日経平均が「バブル化」すればいくらになる? 「時価総額の平成バブル越え」が意味するもの
戦争だけでなく、資産バブルの崩壊も、日本に大きなダメージを与えた。だが、そのマイナスのエネルギーは、敗戦に比べればはるかに小さいだろう。その「小さいバブル」の崩壊からすでに約25年だ。「もうバブルは2度と来ない」と決めつける方が、逆におかしいのではないか。
さて、話を「時価総額バブル越え」の話題に戻そう。
こんな計算をして見た。日経平均株価3万8915円を、当時の上場銘柄数1165で割ると1銘柄あたりの価値は、33円50銭だ。
一方、現在の約2万円を、現在の上場銘柄数1883で割ると10円60銭になる。ということは、日経平均対応の上場銘柄1銘柄の価値(?)は、おカネが沸騰した「あの時」の3分の1まで戻っている。今後、ITバブルを地力で突破したイメージで、現在の10円60銭が、地力で33円50銭を「突破」できるだろうか?
今後のカギを握るのは何か?
いわゆる「朝鮮動乱」で日本に特需が来たとき、昭和25年(1950)の日経平均は実は102円だった(日経平均の考え方などは、日本経済新聞が詳しく説明している)。
それから日経平均は怒涛の進撃が展開されるのだが、その間、日本企業の致命的弱さは自己資本不足だった。
従って、経営者の使命は、つい最近までは自己資本比率の安定的上昇だったとも言える。
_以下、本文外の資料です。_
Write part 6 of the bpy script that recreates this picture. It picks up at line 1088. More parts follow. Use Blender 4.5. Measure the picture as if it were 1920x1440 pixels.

配当政策も、第1に「安定配当」で、むやみに増配する事は減配のリスクが増すだけとして、内部留保に努めていた。
それに協力する形で機関投資家も株を静かに保有し、企業経営に口出しする事はほとんどなかったといってよい。
だが、これを根本的に変えるのが「スチュワードシップコード」(機関投資家行動規範)と「コーポレートガバナンスコード」(経営行動規範)だ。つまり、企業価値向上のため、経営者と機関投資家が同じ方向を向くこととなったのである。この運用により、明らかに株の地力は増すはずだ。